As preparations for entering the highest class of motorsports are going full speed, Audi announced the appointment of former Ferrari team principal Mattia Binotto at the end of July to head up its Formula 1 project as part of a major management shake-up.
The Swiss-Italian returned to F1 after parting ways with Ferrari at the end of the 2022 season. Binotto started his new position as Chief Operating and Chief Technical Officer (COO and CTO) on the 1st of August.
Having taken on his new role five months ago, Binotto was asked of his first impressions of Hinwil and the job that the team has ahead of it before 2026. Ferrari's former team boss explained that while the engineering capacity is great, there are some key areas that need to go through a significant improvement.
"I think the impressions after [five] months are very similar to the one after two weeks at the end, because when you join, the first impressions you've got often are the right one.

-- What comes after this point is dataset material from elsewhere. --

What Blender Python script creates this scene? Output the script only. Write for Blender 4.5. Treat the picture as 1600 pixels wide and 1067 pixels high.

"Obviously I've got the benchmark of my past life, different team, but certainly a top competitor, and the comparison is straightforward in all the areas. I don't think there is something, it's about everything at the end. The team in there is a great team. The people are great people.

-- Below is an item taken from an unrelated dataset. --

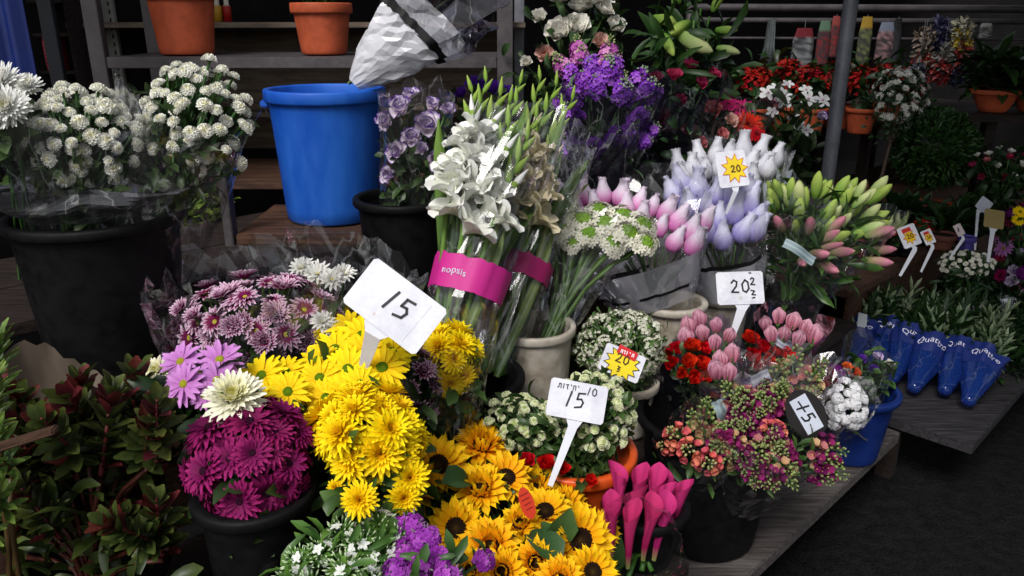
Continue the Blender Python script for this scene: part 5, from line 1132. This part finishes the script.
# ------------------------------------------------------------------ price signs
INK = c(24, 22, 30)
def p15(mt, wd, h, fr): write(mt, '15', -wd*.1, -h*.14, h*.38, h*.05, fr, 1.0)
sign('large white price sign reading 15, tilted, above the yellow daisies', 395, 306, 1.2, 92, 56, 37, (362, 372, 1.26), p15, notch=.24)
def p15b(mt, wd, h, fr):
    write(mt, '15', -wd*.17, -h*.18, h*.4, h*.045, fr, .9)
    x = -wd*.36
    for ch in ('tav', 'vav', 'dalet', 'yod', 'het', 'yod'): write(mt, [ch], x, h*.26, h*.13, h*.022, fr); x += h*.12 if ch not in ('yod', 'vav') else h*.075
    write(mt, '10', wd*.16, h*.2, h*.2, h*.026, fr, 1.0)
sign('white price sign reading 15 with a line of Hebrew writing, in the button mums', 577, 401, 1.4, 58, 38, 11, (550, 486, 1.36), p15b, notch=.2, tl=(0, .1))
def p20y(mt, wd, h, fr):
    o, u, v, n = fr
    burst(mt, 0, -h*.02, h*.62, fr, c(240, 214, 16), .0014, 13, .7, .95, c(60, 44, 10))
    f2 = (o+n*.0016, u, v, n); mt.prism([(-wd*.22, h*.28), (wd*.26, h*.2), (wd*.28, h*.52), (-wd*.2, h*.6)], .0006, c(206, 20, 34), f2)
    f3 = (o+n*.0024, u, v, n); write(mt, '20', -h*.27, h*-.02, h*.32, h*.045, f3, .85, c(70, 40, 10)); write(mt, ['mark'], -h*.1, -h*.34, h*.2, h*.04, f3, 1, c(50, 40, 10))
    for i, ch in enumerate(('het', 'dalet', 'vav', 'yod', 'het')): write(mt, [ch], -wd*.13+i*wd*.07, h*.33, h*.12, h*.03, f3, 1, c(246, 240, 240))
sign('white sign with a yellow starburst reading 20 and a red strip, in the waxflower', 622, 363, 1.68, 42, 28, 22, (612, 394, 1.7), p20y, notch=.2, paper=False)
def p20c(mt, wd, h, fr):
    write(mt, '20', -wd*.2, -h*.14, h*.38, h*.05, fr, .85); write(mt, '2', wd*.22, h*.08, h*.22, h*.04, fr); write(mt, ['mark'], wd*.22, -h*.32, h*.26, h*.04, fr); write(mt, ['yod', 'yod'], wd*.2, h*.36, h*.1, h*.03, fr)
sign('white price sign reading 20 standing above the blush buds', 740, 288, 1.98, 47, 33, -2, (730, 342, 1.98), p20c, notch=.24)
def pstar(mt, wd, h, fr):
    burst(mt, wd*.08, 0, h*.34, fr, c(236, 206, 20), .0012, 9, .6, 1.15, c(200, 60, 20)); o, u, v, n = fr; write(mt, '20', -h*.04, -h*.1, h*.18, h*.035, (o+n*.0014, u, v, n), .8, c(90, 50, 10))
sign('white price sign with a yellow and red star above the white net sleeved buds', 732, 169, 2.12, 30, 37, -7, (726, 214, 2.14), pstar, notch=.2, paper=False)
def pst2(mt, wd, h, fr):
    burst(mt, 0, -h*.05, h*.3, fr, c(232, 190, 20), .0012, 8, .6, 1.1, c(190, 40, 20)); o, u, v, n = fr; mt.prism([(-wd*.28, h*.2), (wd*.2, h*.2), (wd*.2, h*.38), (-wd*.28, h*.38)], .0016, c(196, 40, 24), fr)
    write(mt, '20', -h*.12, -h*.12, h*.2, h*.04, (o+n*.0014, u, v, n), .8, c(80, 40, 10))
sign('largest of the small star price signs at the counter board', 909, 236, 2.78, 19, 22, -20, (900, 276, 2.74), pst2, notch=.3, paper=False)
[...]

"I think we’ve got good people for our foundations for the future, but then you look at the gap and dimensions, it's 400 people less to a top team. It's a lot of less manufacturing capacity, engineering capacity, a simulator which is very old.
"So I think the entire facility, so it's everything at the end that's required. But we knew that, we know that, we know it's a long journey for us. It's not something that you can turn in a couple of months or a couple of seasons.

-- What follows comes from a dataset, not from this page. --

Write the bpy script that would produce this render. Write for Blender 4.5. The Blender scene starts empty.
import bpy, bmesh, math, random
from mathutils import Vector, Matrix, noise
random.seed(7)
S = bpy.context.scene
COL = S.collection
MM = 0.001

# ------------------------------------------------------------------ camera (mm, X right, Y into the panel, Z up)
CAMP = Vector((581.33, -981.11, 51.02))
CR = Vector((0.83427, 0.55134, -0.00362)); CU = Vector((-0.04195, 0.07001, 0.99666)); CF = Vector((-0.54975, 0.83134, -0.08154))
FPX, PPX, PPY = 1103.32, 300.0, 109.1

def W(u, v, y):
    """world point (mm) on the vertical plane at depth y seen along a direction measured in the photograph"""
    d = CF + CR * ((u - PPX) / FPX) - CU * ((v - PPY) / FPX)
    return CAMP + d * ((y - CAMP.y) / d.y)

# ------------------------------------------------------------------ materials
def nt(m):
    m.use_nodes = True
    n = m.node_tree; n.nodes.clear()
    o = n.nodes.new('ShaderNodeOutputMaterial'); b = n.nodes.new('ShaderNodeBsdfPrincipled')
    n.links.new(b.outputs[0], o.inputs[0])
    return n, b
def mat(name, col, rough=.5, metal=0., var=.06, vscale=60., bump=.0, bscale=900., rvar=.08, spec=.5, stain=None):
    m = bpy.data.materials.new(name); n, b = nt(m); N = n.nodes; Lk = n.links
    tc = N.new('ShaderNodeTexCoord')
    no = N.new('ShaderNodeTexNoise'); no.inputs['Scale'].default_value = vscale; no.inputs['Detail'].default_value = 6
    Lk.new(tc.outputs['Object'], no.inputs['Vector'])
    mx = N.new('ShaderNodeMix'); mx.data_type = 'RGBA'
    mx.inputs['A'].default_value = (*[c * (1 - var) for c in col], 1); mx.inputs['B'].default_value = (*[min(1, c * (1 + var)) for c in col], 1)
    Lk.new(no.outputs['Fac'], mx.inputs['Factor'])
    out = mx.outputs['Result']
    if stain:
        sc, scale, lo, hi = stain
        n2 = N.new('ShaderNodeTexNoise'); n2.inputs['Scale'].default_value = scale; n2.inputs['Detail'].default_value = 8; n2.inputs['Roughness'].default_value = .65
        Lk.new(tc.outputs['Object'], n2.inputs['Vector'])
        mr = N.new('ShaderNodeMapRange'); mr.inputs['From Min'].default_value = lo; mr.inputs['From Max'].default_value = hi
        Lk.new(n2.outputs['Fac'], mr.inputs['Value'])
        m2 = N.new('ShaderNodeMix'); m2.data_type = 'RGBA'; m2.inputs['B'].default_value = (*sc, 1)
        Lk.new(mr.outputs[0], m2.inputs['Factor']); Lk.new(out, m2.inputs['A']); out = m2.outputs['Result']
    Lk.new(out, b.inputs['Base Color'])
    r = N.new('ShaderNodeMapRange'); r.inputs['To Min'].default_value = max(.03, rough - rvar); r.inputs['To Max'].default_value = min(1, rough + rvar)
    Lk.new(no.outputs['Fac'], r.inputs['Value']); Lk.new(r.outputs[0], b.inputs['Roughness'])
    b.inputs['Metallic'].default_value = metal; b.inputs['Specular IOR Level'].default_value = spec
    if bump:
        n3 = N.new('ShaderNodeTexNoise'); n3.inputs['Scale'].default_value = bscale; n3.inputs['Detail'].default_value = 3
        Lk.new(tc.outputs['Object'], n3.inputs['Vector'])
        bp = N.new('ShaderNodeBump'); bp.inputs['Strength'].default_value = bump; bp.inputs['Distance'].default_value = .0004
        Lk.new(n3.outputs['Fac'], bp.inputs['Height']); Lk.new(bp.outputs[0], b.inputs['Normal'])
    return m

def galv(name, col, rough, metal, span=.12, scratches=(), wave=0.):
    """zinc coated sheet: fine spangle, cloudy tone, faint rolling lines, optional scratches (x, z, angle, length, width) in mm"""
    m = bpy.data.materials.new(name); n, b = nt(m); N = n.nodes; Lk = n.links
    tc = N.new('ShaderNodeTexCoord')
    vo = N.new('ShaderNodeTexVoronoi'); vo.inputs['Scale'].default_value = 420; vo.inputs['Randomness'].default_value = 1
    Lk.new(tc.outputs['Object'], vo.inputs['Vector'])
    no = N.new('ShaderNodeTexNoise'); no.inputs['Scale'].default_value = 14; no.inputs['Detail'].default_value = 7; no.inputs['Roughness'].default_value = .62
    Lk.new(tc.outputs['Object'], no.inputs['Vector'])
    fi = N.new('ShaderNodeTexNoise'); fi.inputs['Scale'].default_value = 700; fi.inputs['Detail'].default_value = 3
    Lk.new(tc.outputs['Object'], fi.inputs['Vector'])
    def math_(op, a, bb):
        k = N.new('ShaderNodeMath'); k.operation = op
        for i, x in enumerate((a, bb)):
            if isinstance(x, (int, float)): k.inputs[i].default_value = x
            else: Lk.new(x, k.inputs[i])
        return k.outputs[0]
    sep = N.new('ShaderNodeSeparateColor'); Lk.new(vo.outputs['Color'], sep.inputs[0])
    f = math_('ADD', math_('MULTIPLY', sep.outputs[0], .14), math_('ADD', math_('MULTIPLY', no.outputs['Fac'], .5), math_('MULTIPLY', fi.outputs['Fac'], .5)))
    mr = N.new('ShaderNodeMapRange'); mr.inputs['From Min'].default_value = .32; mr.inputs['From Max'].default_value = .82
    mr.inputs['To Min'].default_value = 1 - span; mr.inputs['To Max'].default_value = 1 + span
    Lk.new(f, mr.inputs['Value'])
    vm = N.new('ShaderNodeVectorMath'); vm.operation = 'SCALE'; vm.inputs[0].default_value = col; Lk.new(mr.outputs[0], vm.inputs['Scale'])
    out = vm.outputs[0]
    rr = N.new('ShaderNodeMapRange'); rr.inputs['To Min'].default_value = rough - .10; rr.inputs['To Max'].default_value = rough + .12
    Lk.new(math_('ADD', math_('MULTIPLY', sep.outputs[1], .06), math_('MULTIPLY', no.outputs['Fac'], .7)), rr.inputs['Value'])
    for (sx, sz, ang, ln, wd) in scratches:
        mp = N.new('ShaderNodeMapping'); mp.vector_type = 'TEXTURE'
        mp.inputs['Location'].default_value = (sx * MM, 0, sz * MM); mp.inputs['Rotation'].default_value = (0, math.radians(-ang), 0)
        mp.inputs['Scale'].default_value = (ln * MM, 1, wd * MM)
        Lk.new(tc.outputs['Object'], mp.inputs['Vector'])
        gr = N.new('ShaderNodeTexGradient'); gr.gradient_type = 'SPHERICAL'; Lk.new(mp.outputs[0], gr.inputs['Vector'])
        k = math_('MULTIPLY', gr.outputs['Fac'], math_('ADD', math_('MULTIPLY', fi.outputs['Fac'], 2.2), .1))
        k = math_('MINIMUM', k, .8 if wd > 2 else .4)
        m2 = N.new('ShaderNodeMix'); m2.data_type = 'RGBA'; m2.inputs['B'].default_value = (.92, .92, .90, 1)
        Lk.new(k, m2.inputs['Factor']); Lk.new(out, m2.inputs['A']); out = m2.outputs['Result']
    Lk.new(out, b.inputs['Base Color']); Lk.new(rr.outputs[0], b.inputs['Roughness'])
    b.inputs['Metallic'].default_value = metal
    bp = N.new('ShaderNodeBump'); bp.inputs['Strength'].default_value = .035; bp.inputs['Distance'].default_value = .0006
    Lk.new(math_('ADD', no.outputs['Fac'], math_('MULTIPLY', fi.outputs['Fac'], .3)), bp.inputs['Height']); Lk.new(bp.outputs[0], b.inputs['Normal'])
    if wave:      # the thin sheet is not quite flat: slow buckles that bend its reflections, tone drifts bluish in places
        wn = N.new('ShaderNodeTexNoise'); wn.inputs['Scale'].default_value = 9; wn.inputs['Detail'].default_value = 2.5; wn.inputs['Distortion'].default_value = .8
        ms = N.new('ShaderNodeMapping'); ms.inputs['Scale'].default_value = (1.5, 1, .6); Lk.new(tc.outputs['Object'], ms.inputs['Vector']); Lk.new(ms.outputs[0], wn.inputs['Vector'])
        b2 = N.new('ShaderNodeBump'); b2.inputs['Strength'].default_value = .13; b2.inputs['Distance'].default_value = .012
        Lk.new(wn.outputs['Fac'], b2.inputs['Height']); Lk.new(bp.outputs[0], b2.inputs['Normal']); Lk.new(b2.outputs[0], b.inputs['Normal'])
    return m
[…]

"We always said that our objective is becoming successful by 2030, the end of the decade. But I think it's exactly what it's required in terms of time to get there. And even that time, I think, is very challenging, by the way.
Pushed on to reveal what the team will need beside the hardware, Binotto has pinpointed the mentality which needs to be changed from the "survival mode" into a winning mentality in the future.
"As a matter of fact, I think that team in the last year's decade has been there surviving, in a survival mode. So at the end, it was about surviving, participating, trying to get the best out of it. But a winning mentality, a winning mindset, it's a different approach.
"So there is certainly a lot that needs to be done in terms of culture, in terms of behaviours. Again, I think it's going together with what we just mentioned before. It's a long journey, we know about that, and acting on behaviours, maybe it's even the most difficult.
"But we have started our journey. I think we've got a few projects. You mentioned the last four months. I have to say that since I started already, a lot has happened since then, which is not only the improvement at the racetrack, signing Bortoleto, having a new line-up for next year.
"It's about Qatar as well, investment and partnership, which for us it's a lot of capital injection but showing that overall as a team we are moving in in that direction with I think the right approach, the right thinking, thinking big, which is exactly the mindset we're discussing about," concluded Binotto.